À l’ED&N, nous sommes constamment en phase de développement. Depuis plus de trois ans maintenant, nous avons mis en place des initiatives de médiation. Grégory Ott, par exemple, se promène avec un piano mobile pour jouer dans les cours d’école ou dans les quartiers de Sausheim. Nous organisons également des spectacles à la colline de jeux en collaboration avec une association de parents d’élèves. De plus, nous intervenons dans les écoles avec plus de 15 intervenants pour un projet qui se déroulera à l’ED&N en juin, impliquant 6 classes.

Une salle de spectacle a un sens profond car elle favorise le lien social, suscite la réflexion et ouvre des horizons. Dans le domaine technique du spectacle, qui est davantage orienté vers les aspects techniques qu’artistiques (lumière, son et régie), la présence féminine est encore rare. Lors de nos médiations dans les écoles, nous soulignons souvent cette réalité. Le monde de la technique du spectacle est ouvert aux femmes, avec d’excellentes écoles en France pour le son et la lumière. Nous espérons qu’à l’avenir, dans 5 ou 6 ans, il y aura suffisamment de jeunes femmes prêtes à prendre la relève à l’ED&N.

À cet égard, nous avons plus de 65 bénévoles actifs sur tous nos spectacles publics, ce qui est une énorme réussite pour nous. Leur enthousiasme témoigne du fait que nous sommes sur la bonne voie, car lorsque les bénévoles ne se sentent pas investis dans un projet, ils ne restent pas. Nous avons peu de rotation de bénévoles depuis 15 ans et toujours de nouvelles demandes, ce qui est très encourageant pour l’avenir de notre salle.

L’ED&N a lancé le concept du «Bal d’Avent». En quoi cela consiste-t-il ?

Il s’agit de 12 soirées qui se déroulent au mois de décembre, à l’approche de Noël. Vous avez peut-être déjà participé à des bals de confréries ou au bal des commerçants, où chacun revêtait ses plus belles tenues pour passer un moment festif, rencontrer des confrères, des entreprises inconnues et établir de nouveaux contacts.

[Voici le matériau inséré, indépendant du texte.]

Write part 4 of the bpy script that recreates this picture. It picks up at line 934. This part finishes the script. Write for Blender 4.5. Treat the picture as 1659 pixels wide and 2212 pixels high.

C’est sur cette idée que repose le Bal d’Avent : des entreprises différentes viennent avec leurs collaborateurs, conjoints ou clients pour partager un moment festif, agrémenté d’un humour bien local grâce à Kewos, un jeune humoriste que nous soutenons. Ensuite, les Frangins Lindecker prendront le relais avec un spectacle dynamique pendant 2h30, comprenant plusieurs sets hyperactifs. Nous organiserons également un quiz où certaines tables pourront gagner des places. Enfin, en dernière partie de soirée, 3 DJ viendront animer chacun 4 soirées dansantes jusqu’à 1 h du matin, offrant ainsi un véritable moment de divertissement.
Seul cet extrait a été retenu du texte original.